Practicing peace is a conscious effort to form new habits as well as to engage one’s mind towards peaceful solutions. We not only live in a violent world, but we Americans are trained by our culture to think and behave violently. Our culture provides us with constant justifications for using violent means to “solve” our problems and deal with our enemies. Our country was formed through bloodshed, slavery was overcome through bloodshed, the Westward expansion was accomplished through bloodshed, and it goes on and on. We call heavily armed soldiers paroling the streets of other people’s countries “peacekeepers.” Our nuclear arms policy is “mutually assured destruction.” We believe we can establish democracy in various parts of the world at the end of a gun. These things are reported daily by our popular news outlets and rarely do we cringe. To live in such a world will inevitably train us into people who consider violence a normative option for achieving our goals. Violence is always “on the table” as our politicians are fond of saying – and it’s as old as Cain and Able. It doesn’t take much to encourage and reinforce the violence that is already in our hearts.
Peace is not a state of being as much as it is a way of life. Peace takes courage and creativity. The tragedy for so many people is that peace is something one hopes for after the dust has settled. But peace is not some languid, passionless rest. Peace is the activity of loving our neighbors as ourselves, of loving our enemies, of being servants, and of holding each other accountable. In a violent world peace requires thinking out of the box, out of bounds, charting unfamiliar territory, and being willing to keep asking questions that seem to have already been answered. Peace is something we need to practice everyday, both for today and for tomorrow. Tony did not practice peace and was unprepared at the moment he most needed a creative solution. More than that, he had not been working toward peace in his neighborhood all along. He had no foundation, no authority.
There is a moment late in the film when Doc asks the Jets, “When do you kids stop? You make this world lousy.” And one of the Jets replies, “We didn’t make it, Doc.”
This line could be seen as an indictment of our society. In other words, how else could or should these kids behave when the world given to them is so lousy? But Doc, rather than being silent at that moment, could have answered, “No, we all make this world. With every choice and every action you are making this world just like the rest of us in this neighborhood. You can choose peace or violence, love or hate, but whatever you choose and whatever you do, you are making this world too.” Doc’s lack of a proper response indicts him as well in this mess. The real tragedy of West Side Story is the profound lack of wisdom from every character.

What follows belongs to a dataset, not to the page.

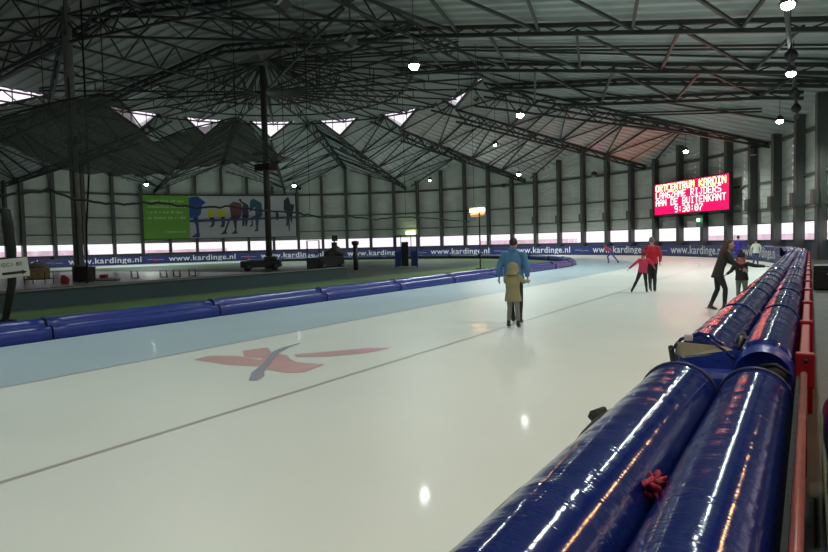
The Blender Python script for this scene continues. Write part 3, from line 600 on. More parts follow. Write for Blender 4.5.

Using West Side Story to discuss the concept of practicing peace may seem a bit strange. West Side Story is a big , colorful, sappy, song and dance spectacle. It is nearly fifty years old and in many ways it is dated, though still a great evening of entertainment. However, sometimes watching films that are outside our own period make it easier to see what is going on. Storytellers rely on conflict to drive a story forward. In fact, I cannot think of a single film that does not have conflict somewhere in the story. Audiences lose interest quickly if there is no conflict. More than that, if there is great conflict with stunning violence and massive destruction, audience flock to the theaters. In West Side Story it is easy to think these characters should just get over it, move on, get jobs. It is easy to ask what is wrong with these kids, why don’t they stop fighting? But in films of our own period (think of all the blockbusters of the last ten years) it can be more difficult to see because we are enjoying them so much.
The message that the original 1961 film version of West Side Story presents is a double-edge sword. On the one hand, the deleterious consequences of racial/ethnic hatred and prejudice, gangsterism and violence are succinctly pointed out, as is the fact that escaping one’s environmental/familial upbringing is far easier said than done, especially when one has been in a gang and involved in fighting his entire life. When Bernardo stabbed Riff to death during the Rumble, the old “street” Tony re-emerged, and he stabbed Bernardo to death in retaliation, and, in turn, was shot to death by an angry, jealous Chino, who was Bernardo’s right-hand man, fellow Shark gang member, and friend.
At the same time, however, when several Jets and Sharks come together to carry Tony’s body off after he’d been shot and killed by Chino, and a number of Jets and Sharks and their girls (although not all), walked off together, a ray of hope seemed to come through: The hint of possible intergroup reconciliation between the Jets, the Sharks and their girls.